The collapse of the Roman Empire demonstrated that the new cycle of nation-building could not afford to neglect the necessary intermediary aggregate. Instead of steam-rolling the intermediate units through a bland uniformity or crushing them out of existence or forcibly imposing an alien culture on them, their diversity could be welded into a cultural matrix enriched by variation. Sri Aurobindo differentiates three significant stages of the new European era of nation-building that that followed the collapse of the ancient prenational era of Empire-building:

1. The first stage had to continuously counter the forces that eyed the effort to unification with suspicion. Hence it had to progress ‘through a long balancing of centripetal and centrifugal tendencies in which the feudal system provided a principle of order and of a loose but still organic unity (Ibid).

2. The second stage had to supplement the movement of UNIFICATION with the trend towards UNIFORMITY in a manner that would not be reminiscent of the aggressive methods of the imperial system of ancient Rome. ‘It was marked first by the creation of a metropolitan centre which began to draw to it, like Rome, the best life-energies of all the other parts. A second feature was the growth of an absolute sovereign authority whose function was to impose a legal, administrative, political and linguistic uniformity and centralisation on the national life. A third sign of this movement was the establishment of a governing spiritual head and body which served to impose a similar uniformity of religious thought and intellectual education and opinion’ (Ibid, pg 371-372).

3. A third stage became necessary where the identity and dignity of regional configurations would not be obliterated by the movement towards unity and uniformity or else the pressure of the unifying force would not sustain its vitality leading to disenchantment with the growing unity and disruption of the instruments needed for uniformity. Thus came ‘a third stage of revolt and diffusion which broke or subordinated these instruments, feudalism, monarchy, Church authority as soon as their work had been done and substituted a new movement directed towards the diffusion of the national life through a strong and well-organised political, legal, social and cultural freedom and equality. Its trend has been to endeavour that as in the ancient city, so in the modern nation, all classes and all individuals should enjoy the benefits and participate in the free energy of the released national existence’ (Ibid, pg 372).

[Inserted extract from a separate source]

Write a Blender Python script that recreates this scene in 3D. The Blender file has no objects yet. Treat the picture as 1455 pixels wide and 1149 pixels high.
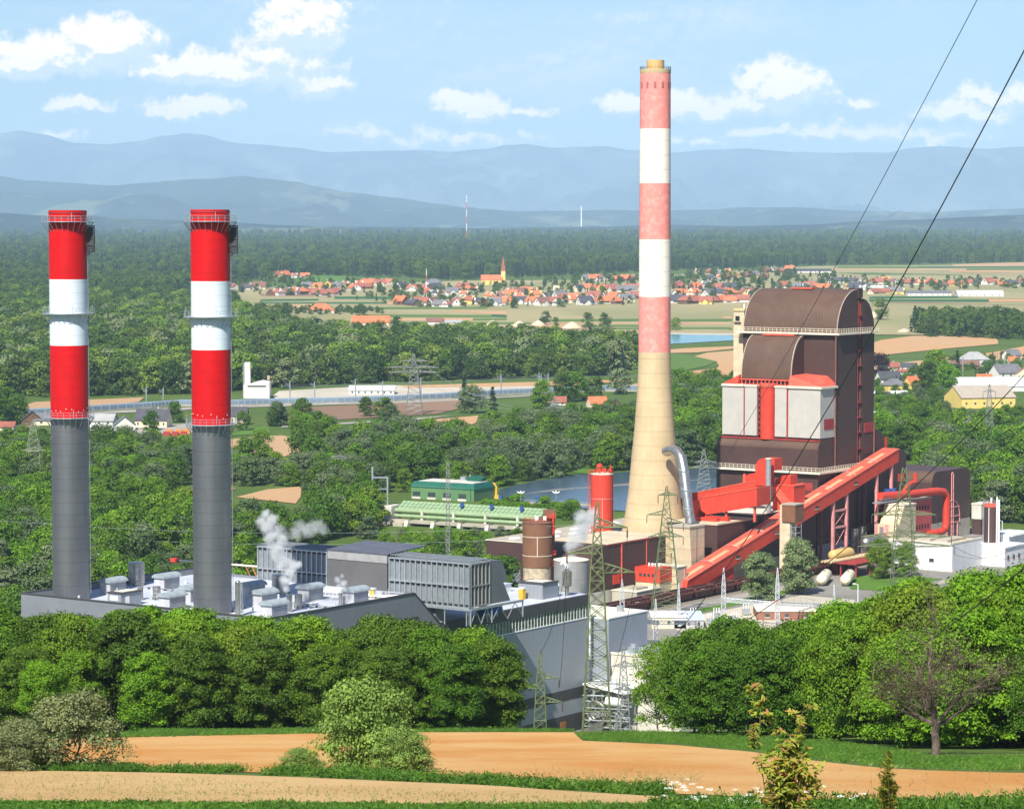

The third stage therefore acted as a cross-check where the impulse towards unity and uniformity would not blot out the richness of cultural variation. It built the nucleus of what later would evolve as the right to self-determination. It provided a basis for the recognition that the individual and the collectivity need to be realigned for a true harmony. If this third stage did not exist we would not have witnessed the rise of creative movements like Post colonialism. But what is more important is that the third stage allowed gradations of national progress that eventually leads to

(a) The idea of FEDERALISM (federated nation or federal empire) based securely upon a fundamental and well-realised psychological unity (something which was achieved in a simple type in Germany and America) (Ibid);

(b) The movement towards partial decentralization through ‘subordinate governments, communes and provincial cities which may help to cure the malady of an excessive metropolitan absorption of the best national energies and facilitate their free circulation through many centres and plexuses (ibid);

(c) The organised use of the State machinery ‘intelligently representative of the whole conscious, active, vitalized nation as a means for the perfection of the life of the individual and the community’ (Ibid).

The post-imperial modern nation that is federal in structure provides a reasonably rational basis for global unity. However, Sri Aurobindo cautions that if the problems of imperialism were ‘wider’, the problems created by the growing cultural unity and commercial and political interdependence of all mankind would be ‘still vaster’ (Ibid, pg 373) ; necessitating a new paradigm of working through.